§ **TO DO**
Every line from the start of the records through the line with "random.seed(4)" is to be written out exactly; pictures are not.

[Lines of data]
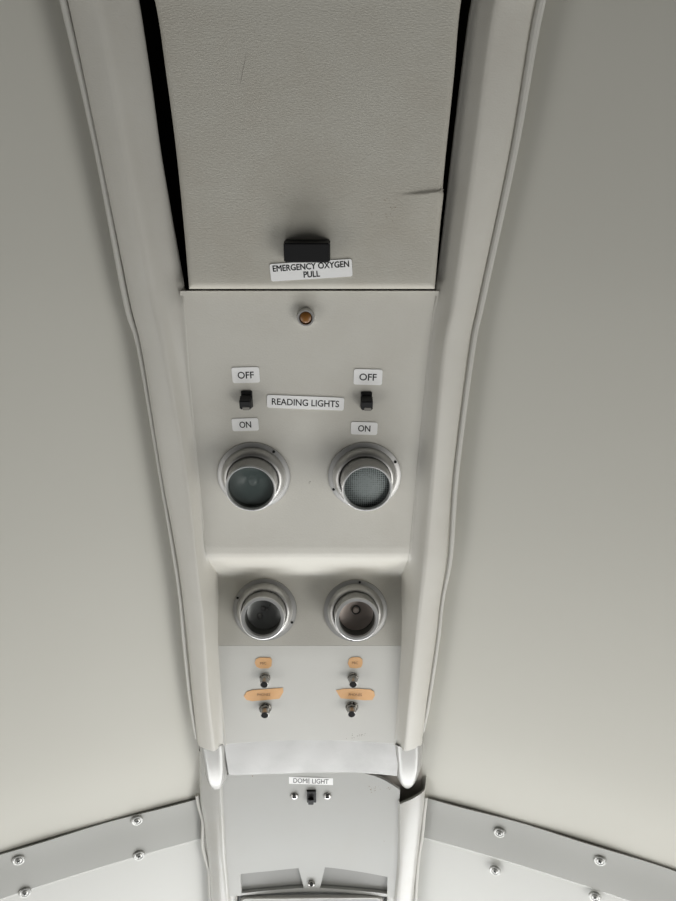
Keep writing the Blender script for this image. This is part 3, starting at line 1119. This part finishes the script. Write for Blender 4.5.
# dome light switch
t = thing('slide_switch', 'black dome light switch between two chrome screws on the front console', 'switch', frame(311.5, 795.5, z_front))
kx, ky = px_size(311, 795, z_front)
link('switch_body', mesh_bm(box_bm(9.2 * kx, 11.5 * ky, -0.0004, 0.0026, bevel=0.0004)), M['black'], t)
link('switch_lever', mesh_bm(box_bm(5.4 * kx, 5.0 * ky, 0.002, 0.0062, bevel=0.0005)), M['black'], t, Matrix.Translation((-0.0006, -0.0042, 0)))
for px in (294.5, 327.5):
    s = link('switch_screw', lathe([(0.0042, 0.0), (0.0046, 0.0005), (0.0043, 0.0012), (0.0032, 0.0023), (0.0018, 0.0028), (0, 0.0029)], 28), M['steel'], t,
             t.matrix_world.inverted() @ frame(px, 795.8, z_front))
    link('screw_slot', mesh_bm(box_bm(0.0040, 0.0016, 0.0020, 0.0031)), M['hole'], s, smooth=False)

# ------------------------------------------------------------------ marks of wear: specks on the vinyl
random.seed(4)


def specks(spots, f, parent, name, material):
    bm = bmesh.new()
    for px, py, r in spots:
        m = frame(px, py, f, 0.0)
        ring = []
        for k in range(7):
            a = 2 * math.pi * k / 7 + random.random()
            rr2 = r * (0.6 + 0.6 * random.random())
            ring.append((a, rr2))
        ring.sort()
        c = bm.verts.new(m @ Vector((0, 0, 0.00014)))
        vs = [bm.verts.new(m @ Vector((math.cos(a) * q, math.sin(a) * q, 0.00004))) for a, q in ring]
        for i in range(7):
            bm.faces.new((c, vs[i], vs[(i + 1) % 7]))
    o = put(mesh_bm(bm), name, material, parent, base=parent)
    o['kind'] = 'stuff'
    return o


bpy.context.view_layer.update()
sp = [(random.gauss(402, 15), random.gauss(207, 5.5), random.uniform(0.00012, 0.00032)) for _ in range(70)]
specks([(310, 481.5, 0.0009), (309.2, 483, 0.0006)], z_panel, next(o for o in console.children if o.name.startswith('upper_panel')), 'dark_nick', M['crease'])
specks([(random.uniform(346, 366), 738.5 - 0.28 * (q - 346) + random.gauss(0, 0.8), random.uniform(0.0003, 0.0008)) for q in [random.uniform(346, 366) for _ in range(16)]],
       z_panel, next(o for o in console.children if o.name.startswith('lower_panel')), 'dark_scuffs', M['crease'])
face = next(o for o in front.children if o.name.startswith('face_plate'))
specks([(random.uniform(366, 391), random.gauss(788.5, 1.6), random.uniform(0.0003, 0.0007)) for _ in range(18)] + [(251.5, 774, 0.0011), (252.5, 776, 0.0009), (384, 841, 0.0006)],
       lambda x, y: z_front(x, y), face, 'brown_scuffs', M['speck'])
specks([s for s in sp if 370 < s[0] < 436 and 198 < s[1] < 222], z_door, door, 'rust_speckles', M['speck'])
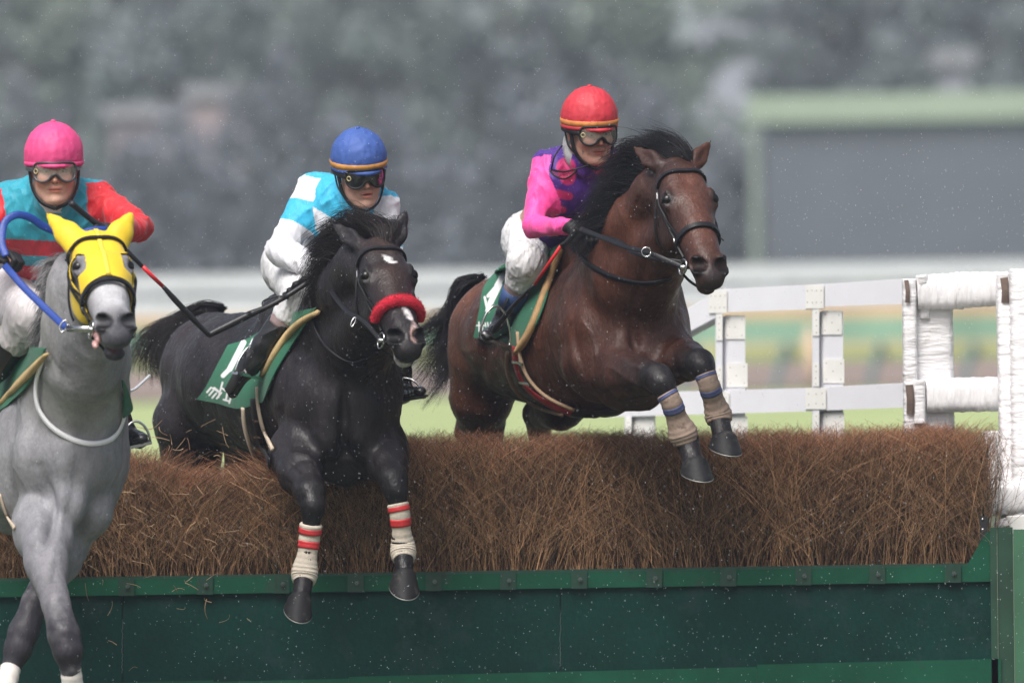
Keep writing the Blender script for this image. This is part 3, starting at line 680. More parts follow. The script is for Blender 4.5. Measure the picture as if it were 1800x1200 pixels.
def hairs(guides, n, wd, jr=.01, jt=.03, cols=((.01, .01, .011),), seg=7, clump=0):
    """hair between ordered guide polylines [(px,py,Y),...]"""
    G = np.array([[at(*p) for p in gd] for gd in guides]); k = G.shape[1]; g = np.random.default_rng(n)
    if clump:
        cl = g.uniform(0, len(G)-1.001, clump); cj = g.normal(0, 1, (clump, 3)); ci = g.integers(0, clump, n); t = cl[ci]+g.normal(0, .06, n); J = cj[ci]*.8+g.normal(0, .35, (n, 3))
    else: t = g.uniform(0, len(G)-1.001, n); J = g.normal(0, 1, (n, 3))
    t = np.clip(t, 0, len(G)-1.001); i = t.astype(int); fr = (t-i)[:, None, None]; P = G[i]*(1-fr)+G[i+1]*fr
    ramp = np.linspace(0, 1, k)[None, :, None]; P = P + J[:, None, :]*(jr+(jt-jr)*ramp)
    wob = g.normal(0, 1, (n, k, 3))*jt*.22*ramp; P = P+wob
    sh = g.uniform(.6, 1.05, n)[:, None, None]; P = P[:, :1]+(P-P[:, :1])*sh
    cc = np.array(cols)[g.integers(0, len(cols), n)]*g.uniform(.6, 1.5, (n, 1))
    return strands(None, P, wd*g.uniform(.6, 1.3, n), seg, cc, .25)
hair_m = mat('hair', rough=.5, attr=True, var=.1, scale=20, spec=.25)
leather = mat('leather_black', (.008, .008, .010), .42, .2, 20, bump=.0006, bscale=120, spec=.3); bitm = mat('bit_steel', (.55, .55, .55), .22, .05, 10, metal=1)
shoe = None
def dict_mat(nm, *a, **k): return bpy.data.materials.get(nm) or mat(nm, *a, **k)
def coat(nm, rough=.5, var=.22, coat_=.0, grain=.30): return mat(nm, rough=rough, attr=True, var=var, scale=14, bump=.010, bscale=14, coat=coat_, spec=.30, bump2=.0022, b2scale=150, rvar=.18, grain=grain, stretch=(1, 1, .6))

def hoof(fet, top, bot, rt, rb, parent, m, fwd):
    """hoof: slanted truncated cone from coronet to ground edge"""
    top, bot = np.array(top), np.array(bot); ax = nrm(bot-top); fwd = nrm(np.array(fwd)-ax*np.dot(fwd, ax)); sd = np.cross(ax, fwd); P = []
    L = np.linalg.norm(bot-top)
    for t, s_ in ((0, .96), (.07, 1.03), (.2, 1.0), (.4, 1.01), (.6, 1.0), (.8, 1.0), (.93, 1.0), (1., .96), (1.0, .8), (.94, .5), (.93, .01)):
        row = []
        for j in range(28):
            a = 2*math.pi*j/28; r = (rt+(rb-rt)*min(t*1.05, 1))*s_; fx = math.cos(a)
            e = 1.12 if fx > 0 else (.92-.16*math.exp(-(math.sin(a)/.25)**2))
            row.append(top+ax*L*.56*t*(1+1.35*fx*min(1, r/rb))+fwd*fx*r*e+sd*math.sin(a)*r)
        P.append(row)
    b = MB(); b.grid(np.array(P), close=True); o = b.build('hoof', m, parent, smooth=True)
    rim = [P[7][j]*.97+P[8][j]*.03 for j in list(range(20, 28))+list(range(0, 9))]; b = MB(); b.tube(np.array(rim), .0022, 6); b.build('shoe', shoe, o, smooth=True); return o

hoofm = mat('hoof_black', (.009, .009, .010), .6, .35, 18, spec=.3, bump=.0012, bscale=30, stretch=(.6, .6, 3), dirt=(.05, .045, .04), dscale=16)
shoe = mat('shoe_steel', (.34, .34, .32), .5, .1, 10, metal=.7)
RES = .0085
def legseg(S, pts, k=.02, w=None, sc=1.): S.chain([(at(*p[:3]), px(p[3])) for p in pts], k, w, sc)

class Horse: pass
def build_horse(name, label, rootp, T):
    """T: dict with torso / neck / legs in picture coordinates plus depth"""
    h = Horse(); h.root = empty(name, rootp, label, 'horse'); S = SDF(); h.S = S
    for p in T['torso']: S.cone(at(*p[0][:3]), px(p[0][3]), at(*p[1][:3]), px(p[1][3]), p[2] if len(p) > 2 else .08, p[3] if len(p) > 3 else None, p[4] if len(p) > 4 else 1.)
    for p in T.get('ells', []): S.ell(at(*p[0]), np.array(p[1])/440, p[2] if len(p) > 2 else .04, p[3] if len(p) > 3 else None, p[4] if len(p) > 4 else '+')
    hd = T['head']; h.head = hd
    S.chain([(at(*p[:3]), px(p[3])) for p in T['neck']] + [(hd(.07, -.12), .082*hd.sc)], .06)
    S.cone(at(*T['throat'][:3]), px(T['throat'][3]), hd(.16, -.17), .07*hd.sc, .06)
    for L in T['legs']: legseg(S, L[:2], .06); legseg(S, L[1:], .02)
    H = SDF(); hd.add(H, T['ears'], T.get('mouth', 0)); h.H = H
    S.P += H.P; h.T = T
    V, Q = S.mesh(RES, smooth=1); N = normals(V, Q)
    # fine body relief: veins, wet hair swirls
    amp = (vnoise(V*(1, .7, .45), 8, 1)-.5)*.016+(vnoise(V*(1, 1, .5), 22, 2)-.5)*.004+.004*(1-np.abs(2*vnoise(V*(1, 1, .6), 9, 12)-1))**7-.005*(1-np.abs(2*vnoise(V*(1, .8, .5), 5.5, 15)-1))**9
    hl = hd.loc(V); inhead = (np.abs(hl[:, 2]) < .14) & (hl[:, 0] > 0) & (hl[:, 0] < .62) & (np.abs(hl[:, 1]+.06) < .15)
    for cr in T.get('creases', []):
        A_, w_, pts = cr; q = spline(np.array([at(p[0], p[1], p[2] if len(p) > 2 else -.1) for p in pts]), 5); dmin = np.full(len(V), 9.); V0 = V[:, [0, 2]]; q0 = q[:, [0, 2]]; taper = np.ones(len(V))
        for i in range(len(q0)-1):
            ba = q0[i+1]-q0[i]; t_ = np.clip(((V0-q0[i])@ba)/max(ba@ba, 1e-9), 0, 1); dd = np.linalg.norm(V0-q0[i]-t_[:, None]*ba, axis=1); u_ = (i+t_)/(len(q0)-1); nw = dd < dmin; taper = np.where(nw, np.sin(math.pi*np.clip(u_, .04, .96))**.6, taper); dmin = np.minimum(dd, dmin)
        fr = np.clip(-N[:, 1]*2+.5, 0, 1); k_ = np.exp(-(dmin/w_)**2)*taper*fr*(~inhead)
        if len(cr[2][0]) > 2: k_ = k_*np.exp(-np.maximum(0, np.abs(V[:, 1]-cr[2][0][2])-.35)**2/.02)
        amp = amp+A_*k_
    lg = np.full(len(V), 9.)
    for L in T['legs']:
        for p_, q_ in zip(L[2:-1], L[3:]): lg = np.minimum(lg, SDF.dist(('c', at(*p_[:3]), px(p_[3]), at(*q_[:3]), px(q_[3]), .02, None, 1., '+'), V)[0])
    amp = np.where(lg < .03, amp*.22, amp); amp = np.where(inhead, amp*.25, amp); V = V+N*amp[:, None]
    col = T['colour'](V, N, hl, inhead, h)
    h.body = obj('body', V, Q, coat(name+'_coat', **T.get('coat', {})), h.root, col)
    # eyes
    for q in (-1, 1):
        c = hd(.190, -.019, q*.083); b = MB(); b.sphere(c, .0235*hd.sc, 12); e = b.build('eye', dict_mat('horse_eye', (.004, .003, .0025), .22, 0, spec=.35), h.root, smooth=True)
    return h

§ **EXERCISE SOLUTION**
Keep writing the Blender script for this image. This is part 3, starting at line 1119. This part finishes the script. Write for Blender 4.5.
# dome light switch
t = thing('slide_switch', 'black dome light switch between two chrome screws on the front console', 'switch', frame(311.5, 795.5, z_front))
kx, ky = px_size(311, 795, z_front)
link('switch_body', mesh_bm(box_bm(9.2 * kx, 11.5 * ky, -0.0004, 0.0026, bevel=0.0004)), M['black'], t)
link('switch_lever', mesh_bm(box_bm(5.4 * kx, 5.0 * ky, 0.002, 0.0062, bevel=0.0005)), M['black'], t, Matrix.Translation((-0.0006, -0.0042, 0)))
for px in (294.5, 327.5):
    s = link('switch_screw', lathe([(0.0042, 0.0), (0.0046, 0.0005), (0.0043, 0.0012), (0.0032, 0.0023), (0.0018, 0.0028), (0, 0.0029)], 28), M['steel'], t,
             t.matrix_world.inverted() @ frame(px, 795.8, z_front))
    link('screw_slot', mesh_bm(box_bm(0.0040, 0.0016, 0.0020, 0.0031)), M['hole'], s, smooth=False)

# ------------------------------------------------------------------ marks of wear: specks on the vinyl
random.seed(4)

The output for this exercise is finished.